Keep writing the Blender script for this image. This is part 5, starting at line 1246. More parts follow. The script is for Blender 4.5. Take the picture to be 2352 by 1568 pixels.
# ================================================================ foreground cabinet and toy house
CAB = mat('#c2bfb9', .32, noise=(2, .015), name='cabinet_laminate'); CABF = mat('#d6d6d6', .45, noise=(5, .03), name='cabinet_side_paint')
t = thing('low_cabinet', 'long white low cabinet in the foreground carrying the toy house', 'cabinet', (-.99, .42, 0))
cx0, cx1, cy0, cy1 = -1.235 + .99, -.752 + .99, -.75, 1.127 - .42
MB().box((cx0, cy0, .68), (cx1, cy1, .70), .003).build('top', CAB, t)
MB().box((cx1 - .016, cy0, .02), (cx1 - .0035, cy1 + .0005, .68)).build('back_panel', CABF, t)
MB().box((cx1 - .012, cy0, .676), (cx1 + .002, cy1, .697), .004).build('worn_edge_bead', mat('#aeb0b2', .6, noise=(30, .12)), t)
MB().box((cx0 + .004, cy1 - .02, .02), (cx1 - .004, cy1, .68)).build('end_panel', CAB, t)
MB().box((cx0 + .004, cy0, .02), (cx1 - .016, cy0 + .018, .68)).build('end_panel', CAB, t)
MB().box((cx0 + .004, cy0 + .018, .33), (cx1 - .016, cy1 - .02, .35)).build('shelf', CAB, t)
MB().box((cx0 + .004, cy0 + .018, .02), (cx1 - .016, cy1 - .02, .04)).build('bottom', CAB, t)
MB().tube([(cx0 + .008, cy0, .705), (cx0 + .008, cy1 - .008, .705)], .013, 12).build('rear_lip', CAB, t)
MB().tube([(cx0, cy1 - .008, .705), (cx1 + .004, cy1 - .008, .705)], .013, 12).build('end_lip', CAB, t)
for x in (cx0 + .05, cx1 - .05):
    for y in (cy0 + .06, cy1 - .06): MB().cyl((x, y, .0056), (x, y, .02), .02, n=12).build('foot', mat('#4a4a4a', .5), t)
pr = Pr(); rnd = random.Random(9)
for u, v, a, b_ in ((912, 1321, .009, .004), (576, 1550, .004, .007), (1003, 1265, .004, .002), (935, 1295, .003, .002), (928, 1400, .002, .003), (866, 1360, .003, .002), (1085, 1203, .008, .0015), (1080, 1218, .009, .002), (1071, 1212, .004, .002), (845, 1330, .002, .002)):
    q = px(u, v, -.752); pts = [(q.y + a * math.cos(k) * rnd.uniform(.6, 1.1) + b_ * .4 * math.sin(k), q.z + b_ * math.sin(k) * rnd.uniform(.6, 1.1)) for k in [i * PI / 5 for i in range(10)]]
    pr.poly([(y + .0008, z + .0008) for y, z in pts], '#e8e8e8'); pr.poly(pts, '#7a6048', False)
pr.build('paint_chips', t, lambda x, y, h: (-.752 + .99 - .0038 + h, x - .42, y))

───

* _CHALLENGE_: Extract the data in full. Keep it word for word.

* _FINISHED EXERCISE_:
Keep writing the Blender script for this image. This is part 5, starting at line 1246. More parts follow. The script is for Blender 4.5. Take the picture to be 2352 by 1568 pixels.
# ================================================================ foreground cabinet and toy house
CAB = mat('#c2bfb9', .32, noise=(2, .015), name='cabinet_laminate'); CABF = mat('#d6d6d6', .45, noise=(5, .03), name='cabinet_side_paint')
t = thing('low_cabinet', 'long white low cabinet in the foreground carrying the toy house', 'cabinet', (-.99, .42, 0))
cx0, cx1, cy0, cy1 = -1.235 + .99, -.752 + .99, -.75, 1.127 - .42
MB().box((cx0, cy0, .68), (cx1, cy1, .70), .003).build('top', CAB, t)
MB().box((cx1 - .016, cy0, .02), (cx1 - .0035, cy1 + .0005, .68)).build('back_panel', CABF, t)
MB().box((cx1 - .012, cy0, .676), (cx1 + .002, cy1, .697), .004).build('worn_edge_bead', mat('#aeb0b2', .6, noise=(30, .12)), t)
MB().box((cx0 + .004, cy1 - .02, .02), (cx1 - .004, cy1, .68)).build('end_panel', CAB, t)
MB().box((cx0 + .004, cy0, .02), (cx1 - .016, cy0 + .018, .68)).build('end_panel', CAB, t)
MB().box((cx0 + .004, cy0 + .018, .33), (cx1 - .016, cy1 - .02, .35)).build('shelf', CAB, t)
MB().box((cx0 + .004, cy0 + .018, .02), (cx1 - .016, cy1 - .02, .04)).build('bottom', CAB, t)
MB().tube([(cx0 + .008, cy0, .705), (cx0 + .008, cy1 - .008, .705)], .013, 12).build('rear_lip', CAB, t)
MB().tube([(cx0, cy1 - .008, .705), (cx1 + .004, cy1 - .008, .705)], .013, 12).build('end_lip', CAB, t)
for x in (cx0 + .05, cx1 - .05):
    for y in (cy0 + .06, cy1 - .06): MB().cyl((x, y, .0056), (x, y, .02), .02, n=12).build('foot', mat('#4a4a4a', .5), t)
pr = Pr(); rnd = random.Random(9)
for u, v, a, b_ in ((912, 1321, .009, .004), (576, 1550, .004, .007), (1003, 1265, .004, .002), (935, 1295, .003, .002), (928, 1400, .002, .003), (866, 1360, .003, .002), (1085, 1203, .008, .0015), (1080, 1218, .009, .002), (1071, 1212, .004, .002), (845, 1330, .002, .002)):
    q = px(u, v, -.752); pts = [(q.y + a * math.cos(k) * rnd.uniform(.6, 1.1) + b_ * .4 * math.sin(k), q.z + b_ * math.sin(k) * rnd.uniform(.6, 1.1)) for k in [i * PI / 5 for i in range(10)]]
    pr.poly([(y + .0008, z + .0008) for y, z in pts], '#e8e8e8'); pr.poly(pts, '#7a6048', False)
pr.build('paint_chips', t, lambda x, y, h: (-.752 + .99 - .0038 + h, x - .42, y))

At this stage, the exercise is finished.